- [What you need to do]:
In your copy, include every line of the listing below exactly but none of the pictures.

### Collected material

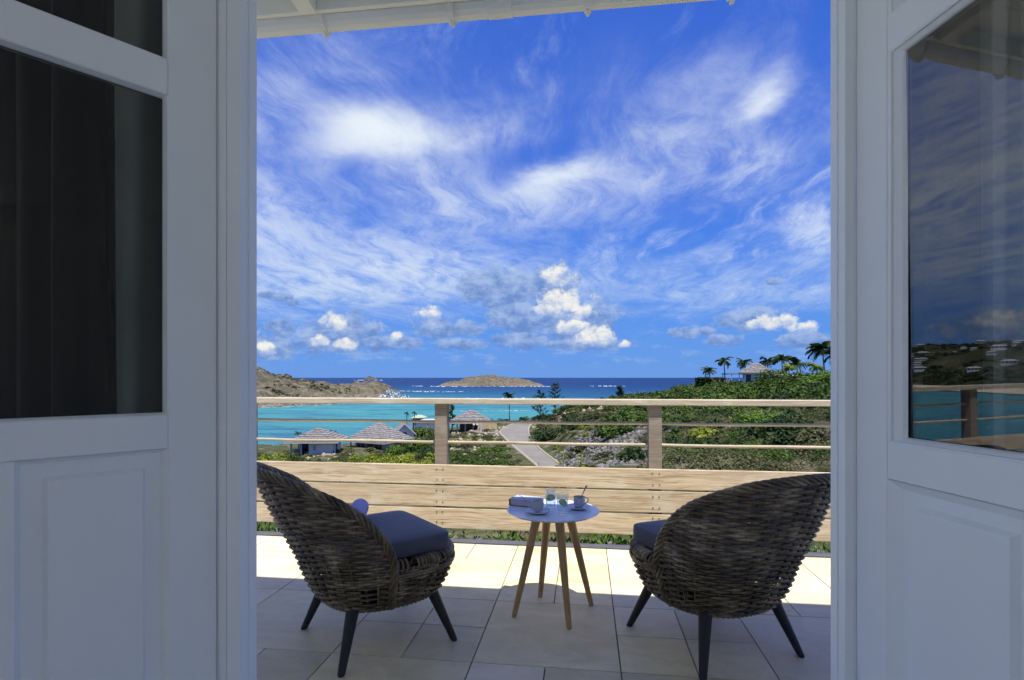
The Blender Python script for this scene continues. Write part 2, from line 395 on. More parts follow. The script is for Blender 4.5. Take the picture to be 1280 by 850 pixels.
TABLEW = mat('tabletop_white', (.88, .90, .93), .16, var=(.86, .88, .91), vscale=5, spec=1.0)
BLACKLEG = mat('leg_black', (.010, .009, .008), .55, var=(.015, .013, .012), vscale=20, vstretch=(1, 1, .2))
def ratfn(t, tc, c, b):
    n = t.noise(tc, 9, 5, .6); n2 = t.noise(t.mapping(tc, (1, 1, 1)), 90, 3, .6)
    a = t.ramp(n, [(.3, (.052, .036, .016)), (.5, (.150, .108, .054)), (.7, (.40, .320, .19))])
    a = t.mix(t.m('MULTIPLY', t.ss(n2, .45, .7), .45), a, (.05, .035, .023))
    t.l.new(t.ss(n2, .3, .7,   .26, .5), b.inputs['Roughness'])
    rp = t.node('ShaderNodeNewGeometry').outputs['Random Per Island']
    hs = t.node('ShaderNodeHueSaturation'); t.l.new(a, hs.inputs['Color']); t.l.new(t.m('ADD', .62, t.m('MULTIPLY', rp, .85)), hs.inputs['Value'])
    return hs.outputs[0]
RATTAN = mat('rattan_brown', rough=.45, spec=.5, fn=ratfn)
DARKRAT = mat('rattan_deck_dark', (.03, .022, .016), .7)
def fabfn(ca, cb):
    def fn(t, tc, c, b):
        n = t.noise(tc, 260, 2, .5); n2 = t.noise(tc, 7, 4, .6)
        b.inputs['Sheen Weight'].default_value = .3
        t.l.new(t.bump(n, .35, .001), b.inputs['Normal'])
        return t.mix(t.m('ADD', t.m('MULTIPLY', n, .5), t.m('MULTIPLY', n2, .5)), ca, cb)
    return fn
CUSH = mat('cushion_slate_blue', rough=.9, spec=.1, fn=fabfn((.068, .073, .094), (.130, .136, .168)))
LAV = mat('bolster_lavender', rough=.85, spec=.1, fn=fabfn((.26, .26, .55), (.36, .36, .66)))
CHINA = mat('china_grey', (.56, .60, .62), .28, var=(.52, .56, .58), vscale=20)
SAUC = mat('china_saucer', (.62, .66, .76), .28)
COFFEE = mat('coffee', (.02, .012, .008), .15)
STEEL = mat('spoon_steel', (.30, .24, .42), .22, metal=1)
PAPER = mat('book_pages', (.66, .62, .66), .8, var=(.52, .49, .53), vscale=3, vstretch=(1, 1, 160), vdetail=2)
COVER = mat('book_cover_grey', (.50, .54, .64), .6, var=(.42, .46, .58), vscale=30)
BOOKD = mat('book_case_dark', (.05, .045, .06), .5)
def glassmat(name, tint=(.9, .95, .95), f0=.04, rough=0, gl=1.0):
    m = bpy.data.materials.new(name); m.use_nodes = True; t = NT(m.node_tree); t.n.clear()
    o = t.node('ShaderNodeOutputMaterial'); tr = t.node('ShaderNodeBsdfTransparent'); g = t.node('ShaderNodeBsdfGlossy'); mx = t.node('ShaderNodeMixShader')
    lw = t.node('ShaderNodeLayerWeight'); lw.inputs[0].default_value = .5
    f = t.m('ADD', f0, t.m('MULTIPLY', t.m('POWER', lw.outputs['Facing'], 4.0), 1 - f0), clamp=True)
    tr.inputs[0].default_value = (*tint, 1); g.inputs['Color'].default_value = (gl, gl, gl, 1); g.inputs['Roughness'].default_value = rough
    t.l.new(f, mx.inputs[0]); t.l.new(tr.outputs[0], mx.inputs[1]); t.l.new(g.outputs[0], mx.inputs[2]); t.l.new(mx.outputs[0], o.inputs[0])
    return m
PANE = glassmat('door_glass', (.58, .60, .60), .105)
PANE_L = glassmat('door_glass_dim', (.50, .52, .52), .03)
TUMB = glassmat('drinking_glass', (.93, .965, .985), .09)
WATERG = glassmat('water_in_glass', (.93, .97, .985), .02)
LIME = mat('lime_flesh', (.60, .78, .25), .4, var=(.72, .85, .42), vscale=60)
LIMER = mat('lime_rind', (.10, .30, .04), .4)
CURT_D = mat('curtain_charcoal', (.085, .090, .088), .95, var=(.030, .033, .035), vscale=3, vstretch=(6, 6, .1))  # near-black tone keeps the space behind the door glass dark
CURT_L = mat('curtain_linen', (.62, .66, .58), .95, var=(.50, .54, .48), vscale=4)
CURT_S = mat('curtain_sheer', (.60, .62, .62), .95)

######

- [Finished answer]:
The Blender Python script for this scene continues. Write part 2, from line 395 on. More parts follow. The script is for Blender 4.5. Take the picture to be 1280 by 850 pixels.
TABLEW = mat('tabletop_white', (.88, .90, .93), .16, var=(.86, .88, .91), vscale=5, spec=1.0)
BLACKLEG = mat('leg_black', (.010, .009, .008), .55, var=(.015, .013, .012), vscale=20, vstretch=(1, 1, .2))
def ratfn(t, tc, c, b):
    n = t.noise(tc, 9, 5, .6); n2 = t.noise(t.mapping(tc, (1, 1, 1)), 90, 3, .6)
    a = t.ramp(n, [(.3, (.052, .036, .016)), (.5, (.150, .108, .054)), (.7, (.40, .320, .19))])
    a = t.mix(t.m('MULTIPLY', t.ss(n2, .45, .7), .45), a, (.05, .035, .023))
    t.l.new(t.ss(n2, .3, .7,   .26, .5), b.inputs['Roughness'])
    rp = t.node('ShaderNodeNewGeometry').outputs['Random Per Island']
    hs = t.node('ShaderNodeHueSaturation'); t.l.new(a, hs.inputs['Color']); t.l.new(t.m('ADD', .62, t.m('MULTIPLY', rp, .85)), hs.inputs['Value'])
    return hs.outputs[0]
RATTAN = mat('rattan_brown', rough=.45, spec=.5, fn=ratfn)
DARKRAT = mat('rattan_deck_dark', (.03, .022, .016), .7)
def fabfn(ca, cb):
    def fn(t, tc, c, b):
        n = t.noise(tc, 260, 2, .5); n2 = t.noise(tc, 7, 4, .6)
        b.inputs['Sheen Weight'].default_value = .3
        t.l.new(t.bump(n, .35, .001), b.inputs['Normal'])
        return t.mix(t.m('ADD', t.m('MULTIPLY', n, .5), t.m('MULTIPLY', n2, .5)), ca, cb)
    return fn
CUSH = mat('cushion_slate_blue', rough=.9, spec=.1, fn=fabfn((.068, .073, .094), (.130, .136, .168)))
LAV = mat('bolster_lavender', rough=.85, spec=.1, fn=fabfn((.26, .26, .55), (.36, .36, .66)))
CHINA = mat('china_grey', (.56, .60, .62), .28, var=(.52, .56, .58), vscale=20)
SAUC = mat('china_saucer', (.62, .66, .76), .28)
COFFEE = mat('coffee', (.02, .012, .008), .15)
STEEL = mat('spoon_steel', (.30, .24, .42), .22, metal=1)
PAPER = mat('book_pages', (.66, .62, .66), .8, var=(.52, .49, .53), vscale=3, vstretch=(1, 1, 160), vdetail=2)
COVER = mat('book_cover_grey', (.50, .54, .64), .6, var=(.42, .46, .58), vscale=30)
BOOKD = mat('book_case_dark', (.05, .045, .06), .5)
def glassmat(name, tint=(.9, .95, .95), f0=.04, rough=0, gl=1.0):
    m = bpy.data.materials.new(name); m.use_nodes = True; t = NT(m.node_tree); t.n.clear()
    o = t.node('ShaderNodeOutputMaterial'); tr = t.node('ShaderNodeBsdfTransparent'); g = t.node('ShaderNodeBsdfGlossy'); mx = t.node('ShaderNodeMixShader')
    lw = t.node('ShaderNodeLayerWeight'); lw.inputs[0].default_value = .5
    f = t.m('ADD', f0, t.m('MULTIPLY', t.m('POWER', lw.outputs['Facing'], 4.0), 1 - f0), clamp=True)
    tr.inputs[0].default_value = (*tint, 1); g.inputs['Color'].default_value = (gl, gl, gl, 1); g.inputs['Roughness'].default_value = rough
    t.l.new(f, mx.inputs[0]); t.l.new(tr.outputs[0], mx.inputs[1]); t.l.new(g.outputs[0], mx.inputs[2]); t.l.new(mx.outputs[0], o.inputs[0])
    return m
PANE = glassmat('door_glass', (.58, .60, .60), .105)
PANE_L = glassmat('door_glass_dim', (.50, .52, .52), .03)
TUMB = glassmat('drinking_glass', (.93, .965, .985), .09)
WATERG = glassmat('water_in_glass', (.93, .97, .985), .02)
LIME = mat('lime_flesh', (.60, .78, .25), .4, var=(.72, .85, .42), vscale=60)
LIMER = mat('lime_rind', (.10, .30, .04), .4)
CURT_D = mat('curtain_charcoal', (.085, .090, .088), .95, var=(.030, .033, .035), vscale=3, vstretch=(6, 6, .1))  # near-black tone keeps the space behind the door glass dark
CURT_L = mat('curtain_linen', (.62, .66, .58), .95, var=(.50, .54, .48), vscale=4)
CURT_S = mat('curtain_sheer', (.60, .62, .62), .95)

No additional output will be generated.